When we caught up following the event, I told Emhoff that I appreciated his mention of “direct and concrete actions” the administration had taken to combat antisemitism. He quipped that it “has the benefit of being true.”
But it would be unwise to stop your understanding of Emhoff, and American Jews, at the polished veneer and can-do attitude.
So many of those in attendance at Tuesday night’s reception, for all their fancy suits and schmoozing abilities, had escaped and overcome so much. Emhoff’s family escaped the bitter fate of most of Poland’s Jews. Regina Spektor’s family escaped the Soviet Union. Several CEOs and rabbis in attendance clawed their way out of intergenerational trauma and poverty. And then there’s Ruth Cohen, a survivor of Auschwitz, who was both Emhoff’s guest at the State of the Union and an attendee at the evening’s party. She’s never been back to Poland, and shook her head at the thought of going back.
“This coming year,” Emhoff told those gathered, “I’m committed to doing even more, pushing back even more, building more coalitions and bringing more people together in this fight with us, in this fight that affects all of us.”

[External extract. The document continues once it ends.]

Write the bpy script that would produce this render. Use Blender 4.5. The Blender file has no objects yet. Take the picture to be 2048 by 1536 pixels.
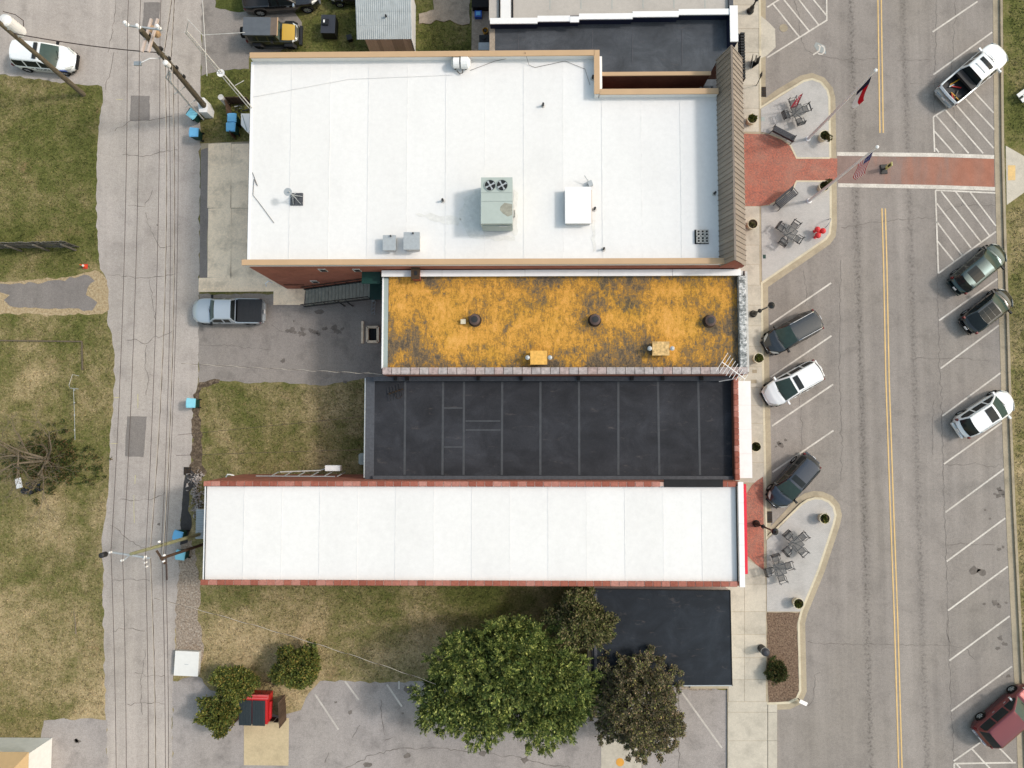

It wasn’t like he wanted to. But when you are the country’s first Jew to be a member of the second family, you don’t really have a choice.
“This issue really found me,” Emhoff said at the reception. “And I had to step up for all of us.”
But Tuesday night was a party, not a time for thinking about the Holocaust.
The Marine Band, in crisp red dress uniform, solemnly played a mix of klezmer music and soulful Jewish melodies, an experience which I can only describe as odd. Regina Spektor, a Hebrew school graduate, performed a rendition of “Avinu Malkeinu” she finished arranging on the Acela, along with several of her own songs (which comedian Alex Edelman, watching with rapt attention, enthusiastically mouthed along to).
“It just made me so happy” to see people openly and unabashedly showing their Jewishness, she said of the journey to D.C., remarking with wonder at seeing a businessman in a kippah studying Torah on the Acela train.
The evening was pretty tame, as far as D.C. parties go. There was never a line at the bar, which offered several Herzog wines and a pomegranate cocktail, and most attendees seemed keen to take photos with celebrities or catch up with those whom they already knew — and avoid falling into the pool, which took up the bulk of the event space.
The hors d’oeuvres, curated by Adeena Sussman, included lamb skewers, fluffy falafel pockets, tahini blondies and airy apple cake. In addition to conducting a whirlwind tour for her latest cookbook, Shabbat, Sussman has been protesting for Israel’s democracy every week from her home in Tel Aviv, sometimes feeding fellow demonstrators before and after.
She told Dave Cavell, the Harris speechwriter who had written Harris’ earlier d’var Torah, that the protest movement could use a unifying voice like him.
Several members of Congress slunk in after dark, and the second gentleman schmoozed with guests until a strong rain ended the evening a little after 8 p.m. We were ushered away from the residence and given a parting gift of shot-glass-sized jars of honey.
After the event, I went for drinks and dinner with about a dozen of the folks under 40 who had come to D.C. for the reception. It was a much more diverse crowd than the event itself on pretty much every metric.
None of us had any immediate takeaways, beyond being happy to have been there — and to now eat more than a mouthful of passed appetizer at a time. If you had probed, you would have discovered deep ideological differences. But for at least one evening in D.C., we could come together in the oldest Jewish tradition: They tried to kill us. We survived. Let’s eat.
“We are seeing these surges of hate,” the vice president said at the event. “But when we look closer, we know that the vast majority of the people understand that we all have so much more in common than what separates us.“
Correction: An earlier version of this article misstated the name of the song that Regina Spektor arranged and performed. It was “Avinu Malkeinu,” not “Shalom Aleichem.”